The Wife sips again. ‘Very subtle taste.’ Another sip, more dabbing, a quick trip into the kitchen for a cloth. ‘It’s the kind of tea you can drink gallons of without feeling over tea’d.’ She heads off to assemble her second cup, avoiding ‘overmilking’. ‘It’s one of those teas you feel like if you have a quick cuppa, you’ve had some light refreshment – rather than a strong brew where you feel like you need a biscuit with it.’

My father is quite specific on the subject of tea and biscuits, opining that a ‘naked drink’ is a horror on a par with ‘insubstantial marmalade’ (the stuff with thin peel, he explains, that you get in environmental time bomb containers, in hotels). He reliably produces Tunnock’s Teacakes, Abernethy biscuits or similar on all tea occasions.

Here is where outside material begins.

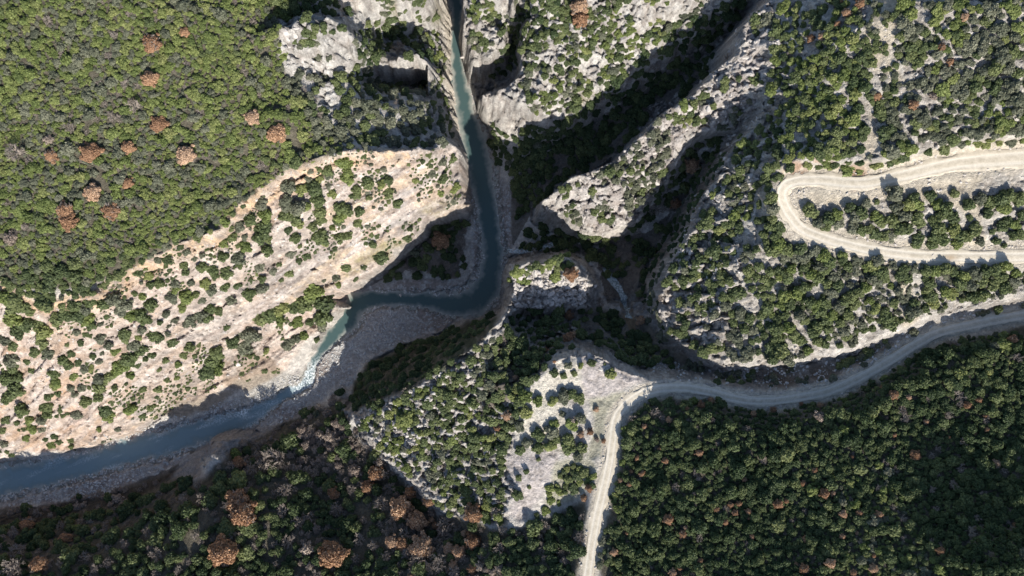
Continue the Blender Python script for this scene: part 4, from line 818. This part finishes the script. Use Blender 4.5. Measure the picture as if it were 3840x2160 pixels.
def plant(items, labels, name, cat, group, tones, heights, part, trunk_scale=1.0, seed=1):
    r = random.Random(seed); it = np.array([(a[0], a[1], a[2]) for a in items], float)
    hs = np.array([r.uniform(*heights) for _ in items])                     # height / radius
    g0 = ground_at(it[:, 0], it[:, 1], 0.0); z0 = g0[2]
    rad = it[:, 2] * (CAM_U * S - z0 - 2) / FQ
    X, Y, Z = ground_at(it[:, 0], it[:, 1], rad * hs * .45)
    for i in range(len(items)):
        e = bpy.data.objects.new(name, None); COL.objects.link(e)
        e.empty_display_size = .5; e.location = (X[i], Y[i], Z[i] - .1); e.rotation_euler = (0, 0, r.uniform(0, 6.28))
        hs[i] *= .62 if tones == ('rust',) and it[i, 0] < 760 and it[i, 1] < 620 else 1.0
        R_ = rad[i] * r.uniform(.95, 1.1) * (1.14 if tones == ('rust',) else 1.2 if part == 'bare' else 1.0); e.scale = (R_ * r.uniform(.9, 1.1), R_ * r.uniform(.9, 1.1), R_ * hs[i] / .95)
        tag(e, labels[i], cat, group)
        tone = r.choice(tones)
        if part == 'bare':
            tm, bm = r.choice(BARES)
        else:
            tm = r.choice(TRUNKS); bm = r.choice(CR[tone])
        a = bpy.data.objects.new('trunk', tm); COL.objects.link(a); a.parent = e
        b = bpy.data.objects.new('branches' if part == 'bare' else 'crown', bm); COL.objects.link(b); b.parent = e
        if tones == ('rust',) and r.random() < .6:
            c = bpy.data.objects.new('branches', r.choice(BARES)[1]); COL.objects.link(c); c.parent = e; c.scale = (1.0, 1.0, .95)
        TAKEN.append((it[i, 0], it[i, 1], it[i, 2]))
SHRUBS = [(a[0], a[1], a[2] * 1.13) for a in SHRUBS]; SHRUBS.sort(key=lambda a: -a[2]); SMALL_SHRUBS = SHRUBS[300:]; SHRUBS = SHRUBS[:300]
print('small', len(SMALL_SHRUBS))
plant(SHRUBS, labelled(SHRUBS, ANCH_SHRUB, 'green', 'shrub', ''), 'evergreen_shrub', 'shrub', 'shrubs dotted over the pale slope left of the river', ('green', 'green', 'grey', 'green', 'olive'), (.85, 1.15), 'crown', seed=3)
plant(TREES, labelled(TREES, ANCH_TREE, 'bushy green', 'tree', ''), 'bushy_tree', 'tree', 'bushy trees on the sunny plateau and quarry', ('green', 'green', 'olive', 'green', 'grey'), (.95, 1.3), 'crown', seed=5)
plant(RUST, labelled(RUST, ANCH_WOOD, 'rust-brown leaved', 'oak', ''), 'brown_oak', 'oak tree', 'rust-brown oaks among the evergreen woods', ('rust',), (1.35, 1.7), 'crown', seed=7)
plant(TAN, labelled(TAN, ANCH_WOOD, 'faded tan', 'tree', ''), 'faded_tree', 'tree', 'thin faded trees among the woods', ('tan',), (1.0, 1.2), 'crown', seed=9)
plant(BARE_T, labelled(BARE_T, ANCH_WOOD, 'bare grey', 'tree', ''), 'bare_tree', 'bare tree', 'leafless grey trees among the woods', ('x',), (1.2, 1.6), 'bare', seed=11)

# ------------------------------------------------------------------ continuous woodland: uncountable crowns, one object per hillside
proto = {}
def proto_collection(key, meshes):
    c = bpy.data.collections.new('crowns_' + key)
    for i, m in enumerate(meshes):
        o = bpy.data.objects.new('crown_%02d_%s' % (i, key), m); c.objects.link(o)
    proto[key] = c; return c
def scatter_group(coll):
    ng = bpy.data.node_groups.new('scatter_' + coll.name, 'GeometryNodeTree')
    ng.interface.new_socket(name='Geometry', in_out='INPUT', socket_type='NodeSocketGeometry'); ng.interface.new_socket(name='Geometry', in_out='OUTPUT', socket_type='NodeSocketGeometry')
    gi = ng.nodes.new('NodeGroupInput'); go = ng.nodes.new('NodeGroupOutput'); ip = ng.nodes.new('GeometryNodeInstanceOnPoints'); ci = ng.nodes.new('GeometryNodeCollectionInfo')
    ci.inputs[0].default_value = coll; ci.inputs[1].default_value = True; ci.inputs[2].default_value = True
    def na(nm, t):
        n = ng.nodes.new('GeometryNodeInputNamedAttribute'); n.data_type = t; n.inputs[0].default_value = nm; return n.outputs[0]
    L = ng.links.new
    L(gi.outputs[0], ip.inputs['Points']); L(ci.outputs[0], ip.inputs['Instance']); ip.inputs['Pick Instance'].default_value = True
    L(na('pick', 'INT'), ip.inputs['Instance Index']); L(na('turn', 'FLOAT_VECTOR'), ip.inputs['Rotation']); L(na('size', 'FLOAT_VECTOR'), ip.inputs['Scale'])
    L(ip.outputs[0], go.inputs[0]); return ng
def scatter(name, label, coll_key, pts, size, turn, pick, kind='stuff', parent=None):
    me = bpy.data.meshes.new(name); me.from_pydata([tuple(p) for p in pts], [], [])
    a = me.attributes.new('pick', 'INT', 'POINT'); a.data.foreach_set('value', np.asarray(pick, np.int32))
    a = me.attributes.new('turn', 'FLOAT_VECTOR', 'POINT'); a.data.foreach_set('vector', np.asarray(turn, np.float32).ravel())
    a = me.attributes.new('size', 'FLOAT_VECTOR', 'POINT'); a.data.foreach_set('vector', np.asarray(size, np.float32).ravel())
    o = bpy.data.objects.new(name, me); COL.objects.link(o)
    key = coll_key
    if key not in proto_groups: proto_groups[key] = scatter_group(proto[key])
    md = o.modifiers.new('scatter', 'NODES'); md.node_group = proto_groups[key]
    return tag(o, label, kind=kind)
proto_groups = {}
ORDER = ['olive', 'green', 'grey', 'deep', 'rust', 'tan']
proto_collection('all', [m for t in ORDER for m in CR[t]] + [b[1] for b in BARES])
NPT = 5
proto_collection('stones', STONES); proto_collection('cobbles', COBS)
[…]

On that note, I draw The Wife’s attention to the box, which suggests pairing this drink with food. It tells us that ‘A really good milk chocolate brings out the sweeter caramel notes.’ I rifle through the cupboards. The only milk chocolate I can find is St Petersburg souvenir chocolate, a fetching purple box of pieces individually wrapped in jolly illustrations of the city. We have to abandon this quite quickly, since the chocolate had, in The Wife’s words, ‘had its chips’ and we had perhaps carelessly allowed it to melt and reform on our journey home from the friend who supplied it. ‘Was there really no other chocolate in the cupboard?’ she says, with a furrowed brow. She finishes her cup and heads to the shops.